Tag Archive for born again Christians

Trading one addiction for another

If you'll swallow alcohol, you'll swallow anything

I can’t remember exactly when I first heard it, or who said it, but it was so to the point that I never forgot it: “The only thing worse than a recovering alcoholic is a born again recovering alcoholic.”

My best guess is that it was a close friend who in the 80s was a 25-year recovering alcoholic. Fortunately, he was not “born again” and had the depth and insight to recognize not just the addiction that he broke and fought against each day (as he would describe the true state of a recovering alcoholic), but the fundamental nature and condition that forever drives an addict.

What brings this to mind is a column by Kathleen Parker, “Hi, my name is Glenn, and I’m messed up.”

Given that I find Glenn Beck potentially certifiably insane and waste as little time as possible on what he says and does, I was unaware of his “history.” As I read Parker’s piece, the discovery that Beck has a history of alcoholism and drug addiction provided one of those “a hah” moments where not only does the subject come into focus, but so does an entire range of others with “troubled” backgrounds who have gravitated to religion, and specifically evangelism.

Parker begins by saying that “the real meaning [of Beck’s tent-less revival] may have been hiding in plain sight.” The event had all the elements of a 12-step Alcoholics Anonymous program wrapped up in one event. But as is the case with so many recovering addicts, “taking others along for the ride…is also part of the cure. The healed often cannot remain healed without helping others find their way.”

And that’s where the “born again” evangelical Christianism comes in. They are compelled to “save” the rest of humanity – whether or not humanity wants it or needs it.

With the benefit of 60+ years of life experience behind me, I could appreciate Parker’s observation that “it seems that people talk about God all the time these days.” As a transplant to Longmont, I remain stunned at the number of letters to the editor that appear in the Times-Call that are little more than a religious sermon, not to mention the amount of coverage the Times-Call devotes to religious issues in its coverage.

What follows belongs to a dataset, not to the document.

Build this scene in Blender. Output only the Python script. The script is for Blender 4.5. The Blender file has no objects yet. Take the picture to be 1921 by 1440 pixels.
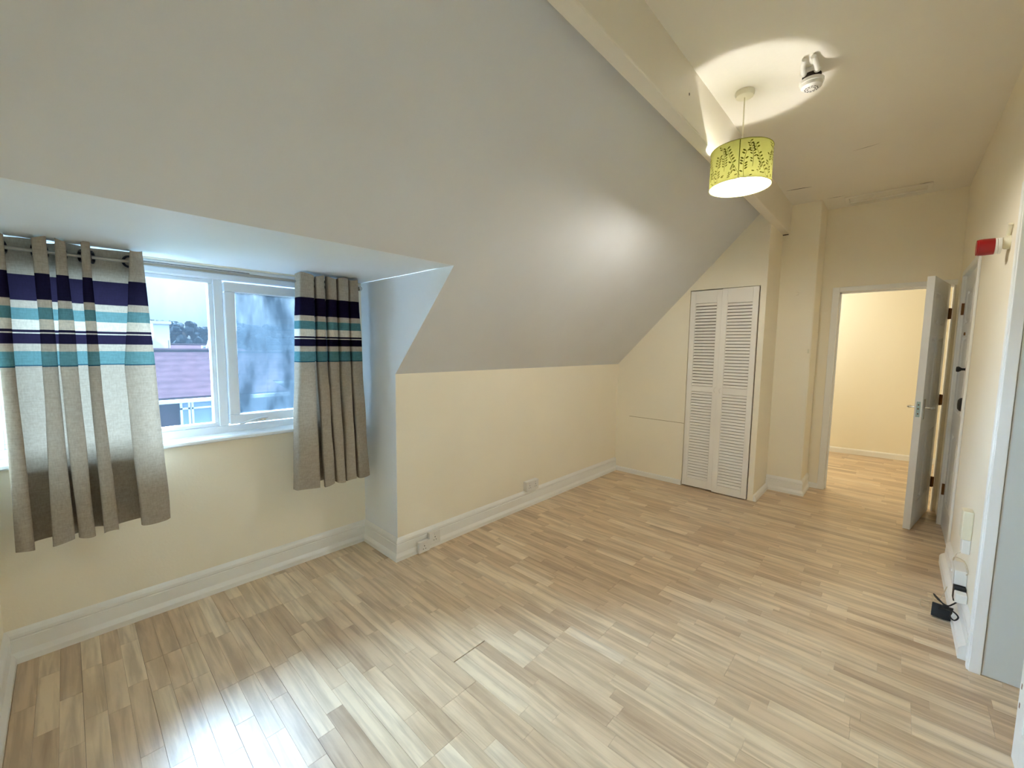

Parker wrote that even in the heyday of Billy Graham, “…most Americans could get through 16 or so waking hours without feeling compelled to declare where they stood on the deity.” Coming from the relatively conservative state of Indiana, I can attest that in fact this was the case during my first three decades in that state – at least by comparison to Longmont and Colorado.

Those with an addiction often trade one addiction for another. Or if they have more than one, keep the other. My friend was well aware that he was and always would be an addict, so he made a choice. He continued to smoke, even though it would eventually contribute to his death.

But some recovering addicts get carried away with this “higher power” thing. They transfer their addiction to “God.” If you delve into the backgrounds of many evangelicals, you will find a history of alcohol or drug addiction. The leaders behind the Heaven Fest event in Longmont in July readily admit their histories of addiction. Since they were saved – presumably by God – they have a compulsion to inflict their new-found addiction on all others. They even felt compelled to devote 24/7 prayer days to members of Longmont’s city council. Presumably they were praying for these council members to be instruments of God as they defined him.

So far we still have no formal religion test for holding public office, although that may soon crumble if we as a nation don’t get a grip on ourselves. And because it’s about religion, no one dare find fault with the obsessions of evangelicals. Or so it seems. But it’s no accident that freedom of religion and freedom of speech occur in combination in the First Amendment to the United States Constitution. You do not need permission to challenge, criticize or analyze. It is your right.

So as you run across the Glenn Becks of the world, applaud them for the demon they have conquered, but remind them that even God can become an addiction, if not a demon, if they allow it.